If a measure-preserving transformation $T$ is ergodic and has discrete spectrum then it is isomorphic to a measure-preserving transformation $S$ on a compact, Abelian group defined by $S(g) = g + a$ for some $a$ in $G$ with the property that $\{ na : n \in \Z \}$ is dense.
Can the doubling map $T(x) = 2x \bmod 1$ be modelled by an irrational rotation? Perhaps it is, in disguise, a system with discrete spectrum. In fact, the doubling map is mixing and systems that are ergodic and mixing cannot have non-constant eigenfunctions.
The doubling map $T(x) = 2x \bmod 1$ on $[0,1)$ is mixing.
Fix $f,g$ in $\Lp[2,\C]([0,1))$. Write \[ f = \sum_{k \in \Z} c(k) \chi_k \qquad g = \sum_{s \in \Z} d(s) \chi_s \] and fix $\epsilon \g 0$. There are $K,M \in \N$ such that \[ \left\| f - \sum_{|k| \le K} c(k) \chi_k \right\|_\mathsf{2} \l \epsilon \qquad \left\| g - \sum_{|m| \le M} d(m) \chi_m \right\|_\mathsf{2} \l \epsilon \] both hold.

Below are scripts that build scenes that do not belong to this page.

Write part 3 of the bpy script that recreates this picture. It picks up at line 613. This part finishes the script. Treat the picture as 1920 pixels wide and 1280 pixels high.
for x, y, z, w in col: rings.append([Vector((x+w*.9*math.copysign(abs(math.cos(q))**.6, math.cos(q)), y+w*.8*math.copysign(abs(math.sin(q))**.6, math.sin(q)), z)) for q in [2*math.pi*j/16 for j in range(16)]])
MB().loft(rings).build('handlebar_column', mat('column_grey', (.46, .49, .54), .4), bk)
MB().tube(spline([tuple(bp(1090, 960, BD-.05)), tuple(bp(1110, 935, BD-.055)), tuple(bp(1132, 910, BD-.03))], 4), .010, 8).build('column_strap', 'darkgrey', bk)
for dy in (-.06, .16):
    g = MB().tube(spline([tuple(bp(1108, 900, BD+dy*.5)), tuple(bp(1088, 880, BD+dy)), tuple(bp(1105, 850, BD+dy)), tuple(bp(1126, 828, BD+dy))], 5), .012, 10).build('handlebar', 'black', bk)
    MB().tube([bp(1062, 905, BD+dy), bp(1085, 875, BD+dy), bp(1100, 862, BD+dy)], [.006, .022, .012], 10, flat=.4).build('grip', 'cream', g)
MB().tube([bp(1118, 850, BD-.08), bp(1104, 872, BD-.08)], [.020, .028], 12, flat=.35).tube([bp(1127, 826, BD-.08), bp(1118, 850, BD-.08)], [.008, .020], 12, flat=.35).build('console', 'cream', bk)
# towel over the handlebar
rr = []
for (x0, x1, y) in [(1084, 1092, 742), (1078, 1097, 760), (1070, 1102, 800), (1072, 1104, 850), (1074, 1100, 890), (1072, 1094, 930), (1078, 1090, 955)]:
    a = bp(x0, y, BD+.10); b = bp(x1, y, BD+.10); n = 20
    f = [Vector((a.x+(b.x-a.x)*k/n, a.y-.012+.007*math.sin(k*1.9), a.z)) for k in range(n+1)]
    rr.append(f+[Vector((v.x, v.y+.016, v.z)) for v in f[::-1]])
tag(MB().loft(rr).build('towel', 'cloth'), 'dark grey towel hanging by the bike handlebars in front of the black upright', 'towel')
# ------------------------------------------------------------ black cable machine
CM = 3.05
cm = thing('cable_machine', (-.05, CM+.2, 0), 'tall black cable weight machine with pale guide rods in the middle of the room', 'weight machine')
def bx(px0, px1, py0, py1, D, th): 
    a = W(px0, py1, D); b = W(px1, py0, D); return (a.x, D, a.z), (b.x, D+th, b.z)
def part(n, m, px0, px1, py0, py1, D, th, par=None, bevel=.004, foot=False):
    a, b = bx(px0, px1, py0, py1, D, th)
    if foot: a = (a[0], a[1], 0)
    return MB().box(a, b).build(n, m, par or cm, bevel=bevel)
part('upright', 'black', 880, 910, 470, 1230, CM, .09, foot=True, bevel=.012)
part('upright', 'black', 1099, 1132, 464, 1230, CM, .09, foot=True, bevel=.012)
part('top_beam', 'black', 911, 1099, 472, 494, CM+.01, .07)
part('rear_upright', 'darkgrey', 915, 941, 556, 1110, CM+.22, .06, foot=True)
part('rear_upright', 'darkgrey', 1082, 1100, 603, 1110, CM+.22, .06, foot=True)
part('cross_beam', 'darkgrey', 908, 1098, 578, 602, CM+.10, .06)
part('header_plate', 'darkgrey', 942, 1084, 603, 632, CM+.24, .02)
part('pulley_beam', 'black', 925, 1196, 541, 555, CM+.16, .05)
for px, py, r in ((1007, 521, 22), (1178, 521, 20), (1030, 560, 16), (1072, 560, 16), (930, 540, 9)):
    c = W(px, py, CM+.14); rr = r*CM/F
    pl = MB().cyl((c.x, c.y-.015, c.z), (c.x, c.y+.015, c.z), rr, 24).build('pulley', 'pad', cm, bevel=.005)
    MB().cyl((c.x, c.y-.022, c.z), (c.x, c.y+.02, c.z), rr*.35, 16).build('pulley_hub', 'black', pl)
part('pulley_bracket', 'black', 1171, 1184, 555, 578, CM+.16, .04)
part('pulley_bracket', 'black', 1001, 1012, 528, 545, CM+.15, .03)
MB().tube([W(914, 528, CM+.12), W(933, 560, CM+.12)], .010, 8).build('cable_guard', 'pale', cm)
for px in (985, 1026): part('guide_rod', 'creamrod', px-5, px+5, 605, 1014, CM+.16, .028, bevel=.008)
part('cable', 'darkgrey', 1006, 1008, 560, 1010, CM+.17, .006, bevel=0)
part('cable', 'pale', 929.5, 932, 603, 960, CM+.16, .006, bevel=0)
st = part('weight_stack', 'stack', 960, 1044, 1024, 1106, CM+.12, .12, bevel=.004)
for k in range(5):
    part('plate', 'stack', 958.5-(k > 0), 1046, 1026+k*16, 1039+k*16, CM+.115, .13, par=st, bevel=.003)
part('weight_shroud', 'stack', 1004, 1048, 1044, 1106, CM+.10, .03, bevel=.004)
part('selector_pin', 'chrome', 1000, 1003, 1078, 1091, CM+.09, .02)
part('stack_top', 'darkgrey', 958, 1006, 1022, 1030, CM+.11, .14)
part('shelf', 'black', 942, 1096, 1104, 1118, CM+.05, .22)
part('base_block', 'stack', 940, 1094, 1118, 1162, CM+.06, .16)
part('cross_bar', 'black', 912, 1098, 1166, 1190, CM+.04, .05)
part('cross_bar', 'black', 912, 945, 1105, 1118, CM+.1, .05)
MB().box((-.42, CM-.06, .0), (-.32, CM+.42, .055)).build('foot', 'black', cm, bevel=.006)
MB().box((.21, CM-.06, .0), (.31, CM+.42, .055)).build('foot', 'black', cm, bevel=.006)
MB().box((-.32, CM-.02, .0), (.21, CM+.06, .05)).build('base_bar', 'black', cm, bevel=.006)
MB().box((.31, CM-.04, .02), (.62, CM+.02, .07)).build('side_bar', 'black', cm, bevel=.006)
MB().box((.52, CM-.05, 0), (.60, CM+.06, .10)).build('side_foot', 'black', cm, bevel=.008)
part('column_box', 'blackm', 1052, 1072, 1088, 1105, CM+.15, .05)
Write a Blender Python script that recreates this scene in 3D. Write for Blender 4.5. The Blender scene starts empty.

Write $f_K$ and $g_M$ respectively for the truncated sums above. Now \[ | \langle f, T^n g \rangle - \langle f_M, T^n g_K \rangle| \l \epsilon (\| f \|_\mathsf{2} + \| g \|_\mathsf{2} ) \] for all $n \in \N$ using the Hölder inequality. Choose $N$ with $2^N \g M$. For all $n \ge N$ we have \[ \langle f_M, T^n g_K \rangle = \sum_{|m| \le M} \sum_{|k| \le K} c(m) \overline{d(k)} \langle \psi_m, \psi_{2^n k} \rangle = c(0) \overline{d(0)} \] because $2^n k = m$ only happens when $m = 0$ and $k = 0$. Thus \[ | \langle f, T^n g \rangle - c(0) \overline{d(0)} | \l \epsilon (\| f \|_\mathsf{2} + \| g \|_\mathsf{2} ) \] for all $n \ge N$ and we are done. ▮
We can now distinguish the irrational rotation and the doubling map using the Koopman operator. Indeed, suppose that $f$ is an eigenfunction for the doubling map $T$ with eigenvalue $\eta$. Then \[ |\langle f, T^n f \rangle| = |\langle f, \eta^n f \rangle| = |\overline{\eta^n}| \| f \|_\mathsf{2}^2 = \| f \|_\mathsf{2}^2 \] whereas mixing gives \[ \langle f, T^n f \rangle \to \langle f, 1 \rangle \langle 1, f \rangle = 0 \] if $\eta \ne 1$ because eigenfunctions with distinct eigenvalues are orthogonal. Thus $\| f \|_\mathsf{2} = 0$ which is not possible and $T$ has no eigenfunctions.